### What to produce
Begin with the first line of the material and copy each line word for word through the line that contains "return v-np.floor(v)"; the pictures are left out.

### Data provided
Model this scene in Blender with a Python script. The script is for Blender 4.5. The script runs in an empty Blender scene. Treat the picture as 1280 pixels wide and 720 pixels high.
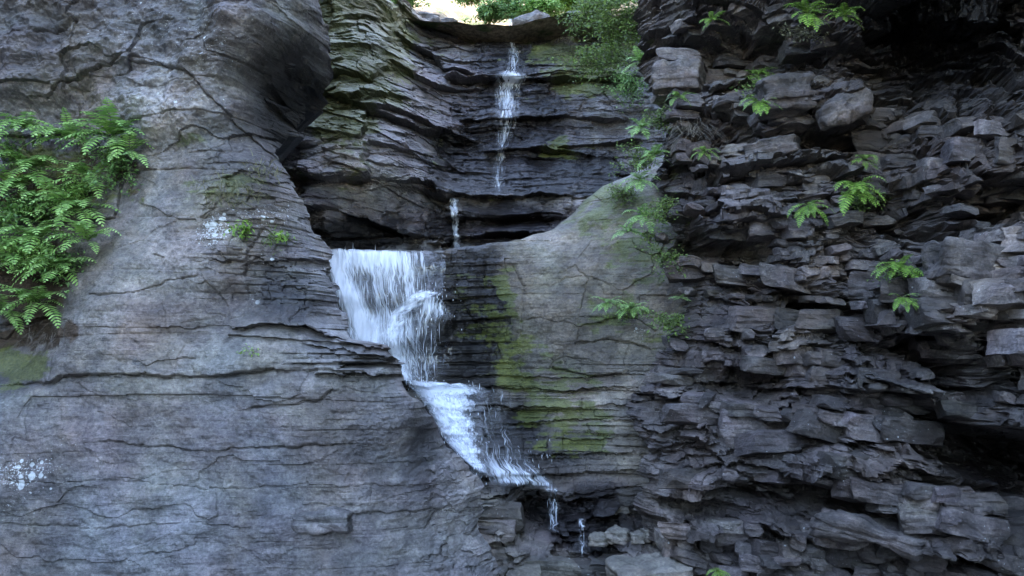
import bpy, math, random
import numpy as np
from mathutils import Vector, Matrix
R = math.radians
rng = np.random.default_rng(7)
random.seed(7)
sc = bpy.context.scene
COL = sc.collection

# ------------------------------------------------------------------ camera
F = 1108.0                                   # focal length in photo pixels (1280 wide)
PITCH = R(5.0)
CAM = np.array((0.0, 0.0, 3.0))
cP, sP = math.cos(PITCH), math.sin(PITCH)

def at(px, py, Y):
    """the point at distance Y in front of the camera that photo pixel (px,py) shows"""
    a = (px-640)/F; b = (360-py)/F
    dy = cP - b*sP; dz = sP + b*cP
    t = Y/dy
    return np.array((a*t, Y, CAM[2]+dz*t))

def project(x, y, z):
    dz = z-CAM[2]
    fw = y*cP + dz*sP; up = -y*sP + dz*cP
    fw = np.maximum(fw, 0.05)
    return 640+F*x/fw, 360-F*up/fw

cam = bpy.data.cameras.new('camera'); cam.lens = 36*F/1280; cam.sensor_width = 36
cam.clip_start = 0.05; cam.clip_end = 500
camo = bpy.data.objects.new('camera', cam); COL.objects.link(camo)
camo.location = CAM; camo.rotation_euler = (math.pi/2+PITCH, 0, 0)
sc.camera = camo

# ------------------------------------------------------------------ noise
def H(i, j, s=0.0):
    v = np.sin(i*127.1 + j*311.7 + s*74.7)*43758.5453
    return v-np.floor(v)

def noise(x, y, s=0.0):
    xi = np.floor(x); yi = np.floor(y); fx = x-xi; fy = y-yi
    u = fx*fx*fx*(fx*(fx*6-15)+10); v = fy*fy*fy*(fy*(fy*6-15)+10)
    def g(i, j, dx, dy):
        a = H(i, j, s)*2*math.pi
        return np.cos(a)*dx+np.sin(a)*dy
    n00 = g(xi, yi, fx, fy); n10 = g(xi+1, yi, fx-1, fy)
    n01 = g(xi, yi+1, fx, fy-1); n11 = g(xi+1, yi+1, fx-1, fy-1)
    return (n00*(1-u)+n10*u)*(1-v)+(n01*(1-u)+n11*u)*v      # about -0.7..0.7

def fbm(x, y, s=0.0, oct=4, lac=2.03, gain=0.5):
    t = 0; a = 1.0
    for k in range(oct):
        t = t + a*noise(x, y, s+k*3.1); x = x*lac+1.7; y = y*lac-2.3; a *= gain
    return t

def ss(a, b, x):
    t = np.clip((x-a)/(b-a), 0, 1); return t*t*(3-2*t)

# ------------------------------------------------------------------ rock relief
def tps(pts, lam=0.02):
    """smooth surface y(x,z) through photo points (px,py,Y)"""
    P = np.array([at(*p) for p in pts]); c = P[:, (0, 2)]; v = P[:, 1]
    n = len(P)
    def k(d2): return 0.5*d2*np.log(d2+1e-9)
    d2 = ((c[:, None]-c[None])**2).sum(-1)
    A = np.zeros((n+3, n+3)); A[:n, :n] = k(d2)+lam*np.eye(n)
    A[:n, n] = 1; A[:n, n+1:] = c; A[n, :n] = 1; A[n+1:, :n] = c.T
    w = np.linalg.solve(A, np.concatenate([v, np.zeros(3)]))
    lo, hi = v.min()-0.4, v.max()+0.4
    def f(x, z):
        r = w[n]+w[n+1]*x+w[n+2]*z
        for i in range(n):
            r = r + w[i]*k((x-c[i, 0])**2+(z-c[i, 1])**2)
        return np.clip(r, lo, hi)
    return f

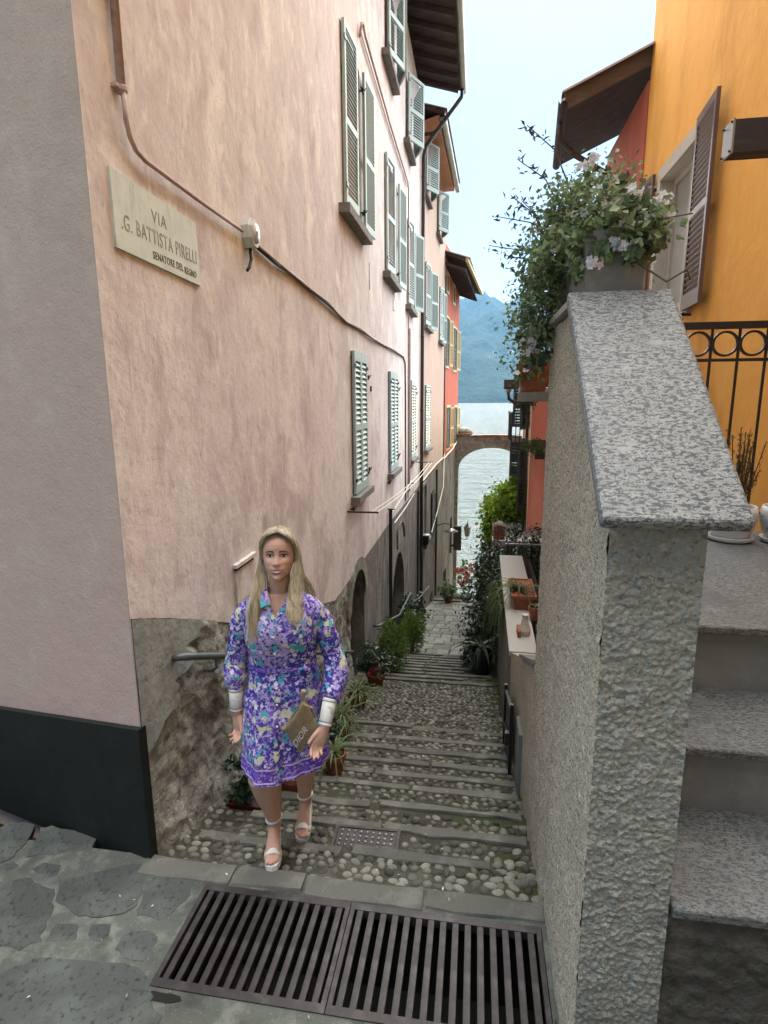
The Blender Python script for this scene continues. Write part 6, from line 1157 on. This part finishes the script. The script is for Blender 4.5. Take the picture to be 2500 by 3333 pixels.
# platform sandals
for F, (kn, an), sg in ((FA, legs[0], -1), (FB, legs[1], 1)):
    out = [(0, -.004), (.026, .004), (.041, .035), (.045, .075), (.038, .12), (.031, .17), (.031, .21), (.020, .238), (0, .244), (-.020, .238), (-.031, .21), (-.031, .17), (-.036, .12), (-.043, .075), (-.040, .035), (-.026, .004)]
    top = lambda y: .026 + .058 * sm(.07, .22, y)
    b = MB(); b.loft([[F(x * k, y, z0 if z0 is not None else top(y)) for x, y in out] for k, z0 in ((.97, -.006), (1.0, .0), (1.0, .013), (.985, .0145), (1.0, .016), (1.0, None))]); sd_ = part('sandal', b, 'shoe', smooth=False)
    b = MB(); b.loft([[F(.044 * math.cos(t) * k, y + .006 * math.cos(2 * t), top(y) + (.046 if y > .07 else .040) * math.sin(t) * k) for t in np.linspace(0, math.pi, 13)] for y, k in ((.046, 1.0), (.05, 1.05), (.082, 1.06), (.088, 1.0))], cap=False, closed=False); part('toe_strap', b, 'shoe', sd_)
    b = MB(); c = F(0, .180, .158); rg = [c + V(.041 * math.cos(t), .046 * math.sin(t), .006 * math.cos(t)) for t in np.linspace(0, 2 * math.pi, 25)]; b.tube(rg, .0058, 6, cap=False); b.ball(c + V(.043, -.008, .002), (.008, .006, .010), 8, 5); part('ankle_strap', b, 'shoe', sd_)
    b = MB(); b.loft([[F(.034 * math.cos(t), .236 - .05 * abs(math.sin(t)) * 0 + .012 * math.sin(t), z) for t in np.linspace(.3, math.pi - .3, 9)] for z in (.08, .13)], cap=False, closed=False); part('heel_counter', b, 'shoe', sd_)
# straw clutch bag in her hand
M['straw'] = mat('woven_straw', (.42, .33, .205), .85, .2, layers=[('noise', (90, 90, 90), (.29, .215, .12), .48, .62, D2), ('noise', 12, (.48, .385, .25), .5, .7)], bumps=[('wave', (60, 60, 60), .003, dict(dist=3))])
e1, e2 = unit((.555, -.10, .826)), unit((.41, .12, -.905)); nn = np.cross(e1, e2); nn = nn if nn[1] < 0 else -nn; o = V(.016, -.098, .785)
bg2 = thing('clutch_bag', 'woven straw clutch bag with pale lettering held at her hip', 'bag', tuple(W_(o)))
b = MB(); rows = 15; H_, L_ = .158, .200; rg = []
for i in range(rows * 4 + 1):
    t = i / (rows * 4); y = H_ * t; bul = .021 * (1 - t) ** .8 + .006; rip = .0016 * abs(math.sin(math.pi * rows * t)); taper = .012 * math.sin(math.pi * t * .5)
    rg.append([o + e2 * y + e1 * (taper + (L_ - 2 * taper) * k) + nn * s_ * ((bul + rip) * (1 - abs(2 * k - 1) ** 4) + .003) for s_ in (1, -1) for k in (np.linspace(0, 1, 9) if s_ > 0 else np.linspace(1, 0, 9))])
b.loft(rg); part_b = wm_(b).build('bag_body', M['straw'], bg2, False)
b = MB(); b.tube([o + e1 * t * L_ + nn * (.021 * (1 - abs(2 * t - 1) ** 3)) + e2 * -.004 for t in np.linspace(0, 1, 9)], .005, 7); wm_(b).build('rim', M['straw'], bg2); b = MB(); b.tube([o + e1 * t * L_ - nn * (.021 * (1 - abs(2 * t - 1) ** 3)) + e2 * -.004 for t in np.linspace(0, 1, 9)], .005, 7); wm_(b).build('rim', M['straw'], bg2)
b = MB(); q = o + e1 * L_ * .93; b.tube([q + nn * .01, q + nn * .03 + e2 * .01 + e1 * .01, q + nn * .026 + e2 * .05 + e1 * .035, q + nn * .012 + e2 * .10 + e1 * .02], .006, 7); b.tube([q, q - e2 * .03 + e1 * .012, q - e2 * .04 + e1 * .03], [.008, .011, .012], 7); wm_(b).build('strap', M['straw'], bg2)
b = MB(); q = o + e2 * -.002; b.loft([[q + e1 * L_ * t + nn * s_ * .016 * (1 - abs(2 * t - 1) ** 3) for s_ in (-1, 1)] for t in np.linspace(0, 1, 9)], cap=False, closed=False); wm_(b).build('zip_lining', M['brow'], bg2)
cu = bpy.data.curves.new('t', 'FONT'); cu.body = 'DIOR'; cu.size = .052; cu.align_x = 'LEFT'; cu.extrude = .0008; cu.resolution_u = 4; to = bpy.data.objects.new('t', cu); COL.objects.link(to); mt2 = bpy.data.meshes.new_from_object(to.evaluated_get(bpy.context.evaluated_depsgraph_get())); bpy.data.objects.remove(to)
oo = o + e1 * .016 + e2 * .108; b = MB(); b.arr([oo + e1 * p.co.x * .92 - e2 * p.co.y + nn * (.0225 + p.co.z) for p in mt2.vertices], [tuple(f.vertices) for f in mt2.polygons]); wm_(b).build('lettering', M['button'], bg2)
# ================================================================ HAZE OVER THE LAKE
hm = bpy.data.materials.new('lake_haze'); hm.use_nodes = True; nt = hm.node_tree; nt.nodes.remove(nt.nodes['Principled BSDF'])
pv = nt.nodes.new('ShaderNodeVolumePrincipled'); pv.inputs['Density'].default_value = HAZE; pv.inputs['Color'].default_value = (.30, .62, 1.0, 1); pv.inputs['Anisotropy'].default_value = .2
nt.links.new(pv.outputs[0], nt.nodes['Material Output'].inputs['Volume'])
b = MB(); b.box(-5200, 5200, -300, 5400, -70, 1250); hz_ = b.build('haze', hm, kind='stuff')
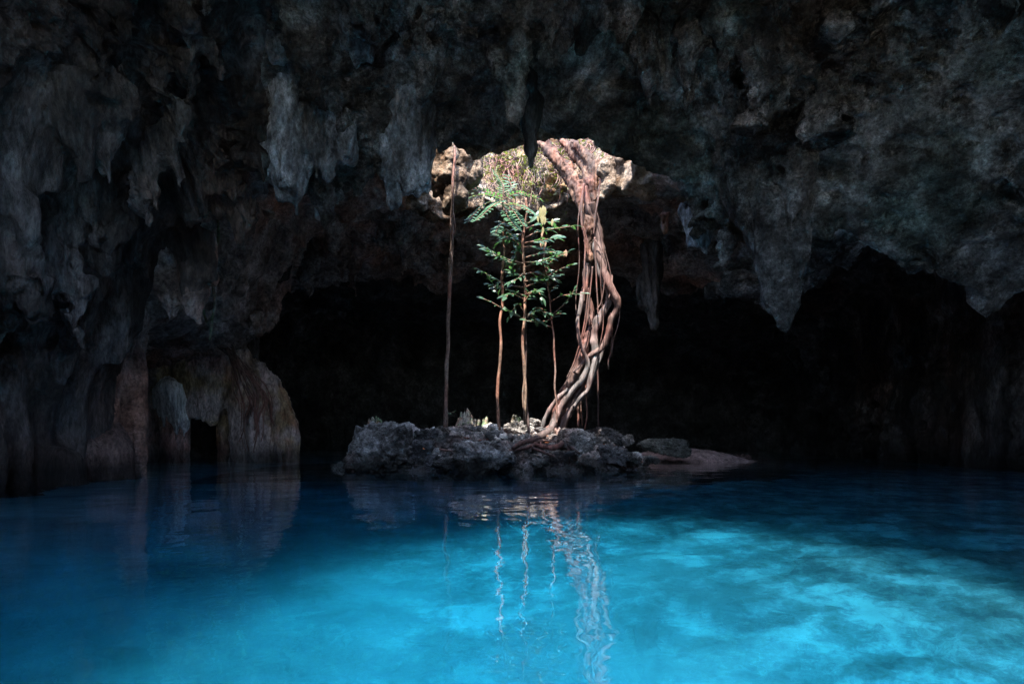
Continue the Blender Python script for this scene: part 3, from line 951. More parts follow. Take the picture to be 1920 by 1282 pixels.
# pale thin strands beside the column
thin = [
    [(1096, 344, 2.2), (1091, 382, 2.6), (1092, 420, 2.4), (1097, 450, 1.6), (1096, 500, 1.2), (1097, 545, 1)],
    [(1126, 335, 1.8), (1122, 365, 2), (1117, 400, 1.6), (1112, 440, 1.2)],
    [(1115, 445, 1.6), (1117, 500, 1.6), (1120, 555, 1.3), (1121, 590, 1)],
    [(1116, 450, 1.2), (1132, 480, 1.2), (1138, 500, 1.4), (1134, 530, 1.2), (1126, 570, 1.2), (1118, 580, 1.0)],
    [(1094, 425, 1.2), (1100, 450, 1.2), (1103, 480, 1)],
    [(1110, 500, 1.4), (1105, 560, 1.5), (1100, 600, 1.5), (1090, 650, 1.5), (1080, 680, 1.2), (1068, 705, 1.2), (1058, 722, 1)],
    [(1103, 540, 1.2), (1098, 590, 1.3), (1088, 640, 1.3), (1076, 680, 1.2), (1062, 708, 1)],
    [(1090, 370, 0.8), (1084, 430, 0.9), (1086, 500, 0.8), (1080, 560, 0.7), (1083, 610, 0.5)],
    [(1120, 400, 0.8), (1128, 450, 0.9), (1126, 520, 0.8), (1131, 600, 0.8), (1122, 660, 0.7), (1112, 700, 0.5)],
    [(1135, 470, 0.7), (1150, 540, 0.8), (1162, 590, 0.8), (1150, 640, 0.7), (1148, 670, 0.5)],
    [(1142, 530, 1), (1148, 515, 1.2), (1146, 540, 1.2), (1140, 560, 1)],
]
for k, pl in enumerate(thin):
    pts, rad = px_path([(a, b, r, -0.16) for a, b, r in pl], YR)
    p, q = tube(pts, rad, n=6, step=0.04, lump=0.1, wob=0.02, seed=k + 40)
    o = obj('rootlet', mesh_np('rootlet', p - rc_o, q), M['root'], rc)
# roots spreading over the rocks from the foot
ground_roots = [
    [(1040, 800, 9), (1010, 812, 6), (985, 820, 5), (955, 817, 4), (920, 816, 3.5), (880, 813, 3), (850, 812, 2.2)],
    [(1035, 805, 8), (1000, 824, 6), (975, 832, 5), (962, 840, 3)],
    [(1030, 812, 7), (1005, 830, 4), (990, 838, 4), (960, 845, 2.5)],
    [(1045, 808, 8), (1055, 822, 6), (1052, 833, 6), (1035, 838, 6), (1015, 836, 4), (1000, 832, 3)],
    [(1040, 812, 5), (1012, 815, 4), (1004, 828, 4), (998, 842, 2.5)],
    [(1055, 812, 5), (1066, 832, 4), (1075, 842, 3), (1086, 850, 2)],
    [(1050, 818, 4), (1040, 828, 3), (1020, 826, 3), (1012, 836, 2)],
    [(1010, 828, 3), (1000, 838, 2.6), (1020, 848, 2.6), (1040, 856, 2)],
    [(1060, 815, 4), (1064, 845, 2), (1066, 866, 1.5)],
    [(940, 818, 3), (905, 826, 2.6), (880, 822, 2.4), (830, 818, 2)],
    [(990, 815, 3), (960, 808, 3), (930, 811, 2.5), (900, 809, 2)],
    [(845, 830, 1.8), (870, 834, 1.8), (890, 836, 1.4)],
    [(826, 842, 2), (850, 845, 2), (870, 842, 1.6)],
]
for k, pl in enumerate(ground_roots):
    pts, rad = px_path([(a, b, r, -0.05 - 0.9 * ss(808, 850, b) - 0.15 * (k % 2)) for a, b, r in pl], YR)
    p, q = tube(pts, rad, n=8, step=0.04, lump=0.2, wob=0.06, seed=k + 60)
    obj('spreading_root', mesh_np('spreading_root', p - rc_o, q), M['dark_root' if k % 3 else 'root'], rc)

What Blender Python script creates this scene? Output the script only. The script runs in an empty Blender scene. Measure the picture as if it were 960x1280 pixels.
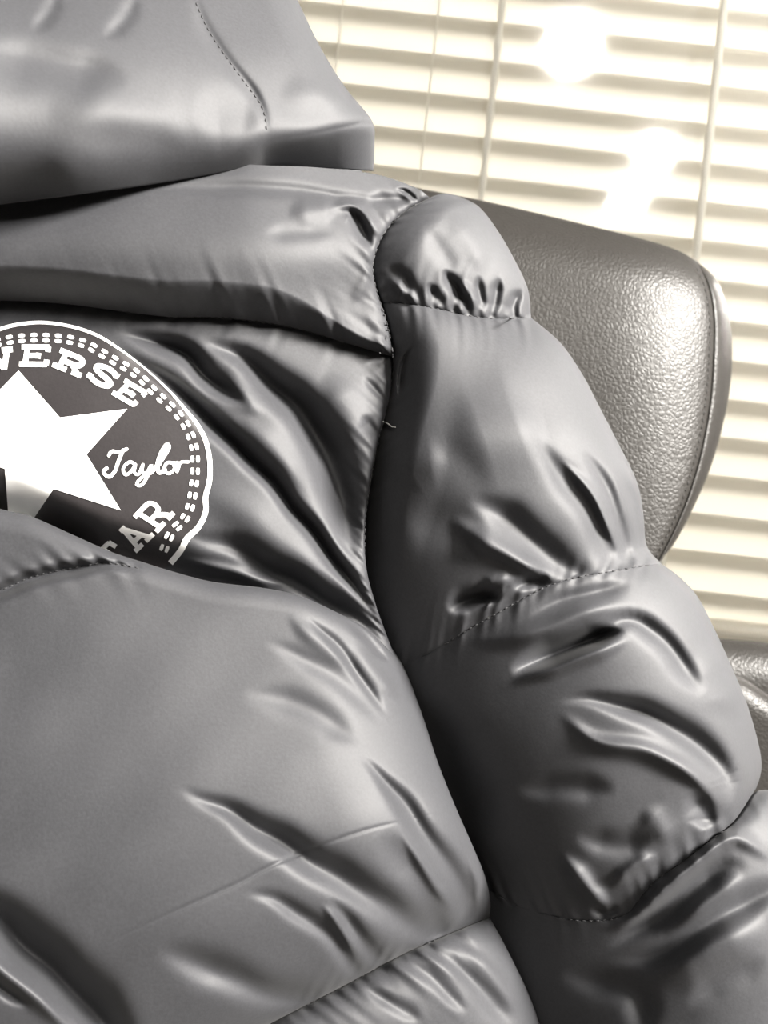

### Worked answer
Model this scene in Blender with a Python script. The script is for Blender 4.5. The script runs in an empty Blender scene. Treat the picture as 1280 pixels wide and 720 pixels high.
import bpy, math, random
import numpy as np
from mathutils import Vector, Matrix
R = math.radians
rng = np.random.default_rng(7)
random.seed(7)
sc = bpy.context.scene
COL = sc.collection

# ------------------------------------------------------------------ camera
F = 1108.0                                   # focal length in photo pixels (1280 wide)
PITCH = R(5.0)
CAM = np.array((0.0, 0.0, 3.0))
cP, sP = math.cos(PITCH), math.sin(PITCH)

def at(px, py, Y):
    """the point at distance Y in front of the camera that photo pixel (px,py) shows"""
    a = (px-640)/F; b = (360-py)/F
    dy = cP - b*sP; dz = sP + b*cP
    t = Y/dy
    return np.array((a*t, Y, CAM[2]+dz*t))

def project(x, y, z):
    dz = z-CAM[2]
    fw = y*cP + dz*sP; up = -y*sP + dz*cP
    fw = np.maximum(fw, 0.05)
    return 640+F*x/fw, 360-F*up/fw

cam = bpy.data.cameras.new('camera'); cam.lens = 36*F/1280; cam.sensor_width = 36
cam.clip_start = 0.05; cam.clip_end = 500
camo = bpy.data.objects.new('camera', cam); COL.objects.link(camo)
camo.location = CAM; camo.rotation_euler = (math.pi/2+PITCH, 0, 0)
sc.camera = camo

# ------------------------------------------------------------------ noise
def H(i, j, s=0.0):
    v = np.sin(i*127.1 + j*311.7 + s*74.7)*43758.5453
    return v-np.floor(v)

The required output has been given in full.